People who provide and advocate for affordable housing have been positive about the 2016 federal budget because it moves Canada in the right direction for the next two years.
The budget boosts federal funding for new affordable housing to about $1.1 billion a year nationwide. If we bracket the large and much-needed amounts for First Nations and Northern Canada, the amount that will flow to provinces and municipalities is an average of $352 million annually in federal dollars. With their matching funds, the provinces could see just over $600 million a year. The budget describes this as a doubling of the Investment in Affordable Housing (IAH) program through which these dollars will be delivered. In addition there is an average of $287 million annually for repairing existing older social housing, and modest extra amounts for women’s shelters, homelessness funding, rental mortgage financing, and other essential housing needs.
How big is $600 million? If this money is distributed on a per capita basis as IAH usually is, then Ontario will have about $230 million including its own contribution. It looks like Ontario will need to come up with some more cost-sharing dollars than are visible either in its own 2016 budget or in the following two years under its new Long Term Affordable Housing Strategy.

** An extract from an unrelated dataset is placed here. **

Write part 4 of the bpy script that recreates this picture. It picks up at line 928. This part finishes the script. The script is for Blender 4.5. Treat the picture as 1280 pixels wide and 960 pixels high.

But given the complexity of budgets, it is hard to be sure about this.
For the past decade, Ontario has used IAH and related programs in two main ways: capital funds to build affordable housing, and rent subsidies to make housing more affordable to people with low incomes. (Small amounts also go to housing repair and affordable ownership.) If most of the 2016-2018 money goes to new affordable housing, the likely scenario is that production would increase from average annual levels of 1,400 units, to 2,000 units or more. Rent subsidies, new affordable housing, and new supportive housing are all valid priorities.
To get this moving quickly, the government is providing the new funding through the existing IAH program. This program framework has existed at the federal level, with minor variations, since 2001. It was invented by the Chrétien Liberal government, carried forward under the Harper Conservatives, and now lives on. The federal funding flows to the provinces, they must match most of it, but they have a lot of flexibility whether to use it for housing capital, new rent subsidies, or other things. Unlike the programs of the 1950s to early 1990s, there are no federal dollars for ongoing rent subsidies in the new projects; that sort of challenging long-term commitment is left to the provinces to fund or (more often) not. By next year this will be the longest-lived policy approach to new affordable housing since the federal government first entered the social housing field in the 1940s.
This budget involves funding and production levels similar to 2007 to 2011.That modest peak reflected two things: a Liberal/NDP minority parliament deal in 2006 for “housing trust funds” that were implemented under Harper, and the stimulus spending of 2009-2011. The social housing repair funding in this year’s budget also echoes the stimulus. The annual funding declined considerably after 2011, and it will be good to return in 2016-2018 to those higher levels. But these are interim measures and they fall well short of needs.
The budget also affirms the government’s platform commitment to develop a national housing strategy. For 2018 onward, we need more than an extension of the 2001-2015 programs for new affordable housing and rent supplement. A national strategy must address the need for adequate ongoing increases to the non-profit and co-op housing stock as Canada grows, and find ways to make rents affordable for all Canadians with low incomes. It must also keep existing older social housing in good repair with affordable rents after its existing multi-year funding – under agreements of the 1950s to 1990s – phases out. A good national strategy will take a couple of years to develop; meanwhile the affordable housing provisions of the 2016 federal budget are good steps forward.